Paul Revere and the Making of Patriot Martyrs

As we examine documents from the American Revolution this month, it’s worth considering how images, text, and media were used to spark the Patriot cause. Paul Revere’s “The Bloody Massacre perpetrated in King-Street Boston on March 5th 1770, by a party of the 29th Reg” is a sensationalized portrayal of the Boston Massacre from the Patriot perspective, and provides an example of how popular media can turn seemingly inconsequential events into continent-spanning conflicts. 

Paul Revere 

Paul Revere (1735–1818) is a more significant figure in the history of the American Revolution than many writers give him credit for. A leading businessman in eighteenth-century Boston, he became involved in the Patriot cause soon after the French and Indian War (1754–63), part of a larger conflict known in Europe as the Seven Years’ War. Revere’s father, Apollos, was a Huguenot (French Protestant) immigrant to Massachusetts who learned silversmithing as an apprentice in the early eighteenth century. When Apollos died in 1754, his son inherited the family business. He soon became known throughout the town for his skill in metalworking and for his business acumen.

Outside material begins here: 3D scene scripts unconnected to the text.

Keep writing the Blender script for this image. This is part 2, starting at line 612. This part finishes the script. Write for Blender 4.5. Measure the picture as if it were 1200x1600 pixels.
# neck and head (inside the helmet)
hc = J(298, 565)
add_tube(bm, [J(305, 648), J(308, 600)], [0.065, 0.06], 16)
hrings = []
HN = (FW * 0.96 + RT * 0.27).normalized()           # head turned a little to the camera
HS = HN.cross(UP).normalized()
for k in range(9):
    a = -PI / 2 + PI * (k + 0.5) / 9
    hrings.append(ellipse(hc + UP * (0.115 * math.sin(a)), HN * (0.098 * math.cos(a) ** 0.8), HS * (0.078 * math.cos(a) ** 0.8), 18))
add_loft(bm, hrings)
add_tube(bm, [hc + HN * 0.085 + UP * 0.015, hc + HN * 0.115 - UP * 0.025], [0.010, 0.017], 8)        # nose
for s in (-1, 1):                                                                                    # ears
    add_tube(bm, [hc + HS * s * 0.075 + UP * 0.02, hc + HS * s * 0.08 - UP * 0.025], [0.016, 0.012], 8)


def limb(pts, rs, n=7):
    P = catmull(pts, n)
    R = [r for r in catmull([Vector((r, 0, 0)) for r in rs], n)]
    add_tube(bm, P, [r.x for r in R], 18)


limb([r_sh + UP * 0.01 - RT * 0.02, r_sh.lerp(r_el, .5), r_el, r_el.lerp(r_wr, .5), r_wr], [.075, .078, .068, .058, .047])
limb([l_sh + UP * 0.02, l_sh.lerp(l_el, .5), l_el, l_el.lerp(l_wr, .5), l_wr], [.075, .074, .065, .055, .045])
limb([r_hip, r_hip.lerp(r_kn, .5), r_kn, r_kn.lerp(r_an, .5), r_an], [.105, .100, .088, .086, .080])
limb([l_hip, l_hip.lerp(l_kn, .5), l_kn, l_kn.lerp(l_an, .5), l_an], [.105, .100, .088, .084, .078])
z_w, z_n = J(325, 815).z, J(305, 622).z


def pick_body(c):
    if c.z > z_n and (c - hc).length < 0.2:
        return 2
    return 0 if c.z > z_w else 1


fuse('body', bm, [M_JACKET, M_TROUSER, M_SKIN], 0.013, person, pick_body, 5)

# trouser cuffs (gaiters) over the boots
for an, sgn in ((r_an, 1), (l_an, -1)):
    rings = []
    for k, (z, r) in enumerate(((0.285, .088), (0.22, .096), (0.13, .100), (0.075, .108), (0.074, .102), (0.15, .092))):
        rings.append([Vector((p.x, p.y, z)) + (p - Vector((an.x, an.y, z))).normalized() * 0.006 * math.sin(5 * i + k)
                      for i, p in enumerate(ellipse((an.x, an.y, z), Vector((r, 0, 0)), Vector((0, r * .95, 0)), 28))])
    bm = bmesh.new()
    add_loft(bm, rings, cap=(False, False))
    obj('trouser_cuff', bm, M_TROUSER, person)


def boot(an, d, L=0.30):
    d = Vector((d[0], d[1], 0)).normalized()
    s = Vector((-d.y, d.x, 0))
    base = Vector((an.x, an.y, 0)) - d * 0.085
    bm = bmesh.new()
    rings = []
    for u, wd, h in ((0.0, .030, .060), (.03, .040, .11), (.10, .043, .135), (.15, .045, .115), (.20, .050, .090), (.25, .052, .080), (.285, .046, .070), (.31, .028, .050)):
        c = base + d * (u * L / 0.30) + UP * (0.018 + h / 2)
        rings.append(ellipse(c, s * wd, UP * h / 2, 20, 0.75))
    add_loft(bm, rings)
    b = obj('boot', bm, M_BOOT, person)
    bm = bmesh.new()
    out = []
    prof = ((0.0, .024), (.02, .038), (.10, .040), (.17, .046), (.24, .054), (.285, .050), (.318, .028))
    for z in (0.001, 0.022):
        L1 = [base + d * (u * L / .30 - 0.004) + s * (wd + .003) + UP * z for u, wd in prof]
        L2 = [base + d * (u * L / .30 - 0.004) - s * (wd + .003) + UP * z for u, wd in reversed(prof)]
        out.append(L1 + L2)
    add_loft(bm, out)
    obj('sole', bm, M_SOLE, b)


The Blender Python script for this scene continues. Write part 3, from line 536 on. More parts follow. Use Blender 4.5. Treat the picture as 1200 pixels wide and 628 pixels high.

Revere also became widely known for his public service. During the French and Indian War, Revere served as an officer in the colonial militia and saw action in an expedition against Crown Point on Lake Champlain in New York. On his return to Boston he joined the Masons, and ten years later his fellows named him master of his lodge. He also was welcomed into a private organization called the Long Room Club, which was headquartered in the same building as the Boston Gazette. The editors of the Gazette, Benjamin Edes and John Gill, commissioned the “Bloody Massacre” engraving shortly after the events in Boston on March 5, 1770. Edes and Gill, along with the members of the Long Room Club, were active in the movement to oppose British activity in Boston.

“The Bloody Massacre” and the Construction of the Patriot Cause

Revere’s engraving was based on a drawing by Henry Pelham, who was upset that Revere’s version of his work was published before his own and wrote Revere an angry letter about it later. The engraving misrepresents the events of the massacre, in part by depicting the British soldiers firing together into the crowd and by showing Captain Preston behind the soldiers (later testimony showed that he was in fact in front of them, trying to keep them from firing). Revere’s engraving is not a journalistic depiction of the massacre, but rather is famous as a piece of propaganda for the Patriot cause. This is not an impartial visual account of events; it’s the shaping of an American myth. 

As you examine the engraving, consider how Revere depicted the British soldiers as opposed to the colonists. How might this portrayal of a British soldier support the Patriot cause, and what might Revere’s goals be in depicting the Boston Massacre this way?